A Araceli Comesaña no le gusta maquillarse. Pero durante una larga época de su vida lo hizo con demasiada frecuencia. "Era para taparme las marcas de los golpes; me daba vergüenza que la gente los notase", confiesa. Y es que esta joven viguesa de 31 años sabe lo que es vivir bajo la amenazante sombra de la violencia doméstica. Recuerda que recibió "la primera tunda" cuando estaba embarazada de su hijo mayor, y cómo a partir de entonces los golpes y las humillaciones fueron una constante. Hasta que un día, en el verano de 2004, se dijo "hasta aquí". Desde entonces vive con una orden de alejamiento, y admite, con ojos tristes y resignados, que será así toda su vida. Como ella, Estrella, otra viguesa de 45 años, sufre la lacra de los malos tratos. Ambas relatan a FARO cómo fue su existencia antes y después de decidirse a denunciar.

La joven Araceli quiere salir adelante. Tiene dos hijos de siete y dos años y trata de rehacer su vida. Fue en 1994 cuando empezó la relación con el que después se convertiría en su maltratador, con el que llegó a casarse. "Éramos vecinos, estuvimos juntos en el colegio, después en la pandilla... Si alguien me dice entonces que podía pegarle a una mujer, yo sería la primera en defenderlo", asegura.

Pero cuando estaba embarazada de su primer hijo, vino la primera agresión.
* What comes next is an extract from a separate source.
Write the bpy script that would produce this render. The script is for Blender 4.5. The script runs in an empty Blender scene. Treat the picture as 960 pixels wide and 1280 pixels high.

A partir de ahí, relata, se sucedían sin motivo alguno. "Se acostumbró a pegarme. Y yo me sometí a él y lo que decía iba a misa", explica.

Pasaron los años, y un día, cuando su hijo pequeño apenas tenía un mes, llegó la gota que colmó el vaso. "Aguanté hasta el 27 de junio de 2004. Era domingo, hacía muchísimo sol y le pregunté: ¿vas a llevar a los niños a algún lado? No sé lo que se le pudo pasar por la cabeza, pero de repente me destrozó el coche", rememora. Ese día lo tuvo clarísimo: "Temí por mi vida y me fui".

Ella se escapó con los niños para la casa de sus padres y empezó una nueva etapa. Pero las amenazas y las agresiones la perseguían. "Me apareció en el parking de los juzgados, en el punto de encuentro adonde llevo a los niños cuando les toca estar con él. Con el tiempo tienes que ir perdiendo el miedo, porque si no te vuelves loca", se anima.

Con la separación empezó un periplo por la comisaría y por los juzgados. Las denuncias, los juicios y la renovación de las órdenes de alejamiento han formado parte de los últimos años de su vida. Y no cesan: "Yo me muero con orden de alejamiento, lo tengo claro; pero ya he dejado de denunciar, porque parece que me tengo que justificar siempre. Y es que lo que yo llevo vivido, si no lo ves no lo crees", manifiesta.

Burocracia

Afirma que no se siente protegida ni por la Policía ni por los juzgados. "Es todo demasiado burocrático; llega un momento en que te cansas de ir de un lado a otro. Tengo una orden de alejamiento, pero él la quebranta cuando quiere", precisa. También Estrella, otra viguesa que como Araceli pertenece a la Asociación de Mujeres contra los Malos Tratos, considera que la justicia es demasiado lenta. Pero llama a todas las víctimas a denunciar: "Aunque muchas veces me pregunto de qué me ha servido, siempre es lo mejor".

Ella quiere salir de la pesadilla en la que vive. Con 45 años y dos hijos -el mayor de una relación anterior-, no puede evitar las lágrimas cuando recuerda los últimos años de su vida. "Fíjate hasta qué extremo llegué que le pedía que me pegara donde no se viese. Me hacía sentir culpable", confiesa. Hoy, ya separada, aún se considera maltratada psicológicamente: "Esto no es vida".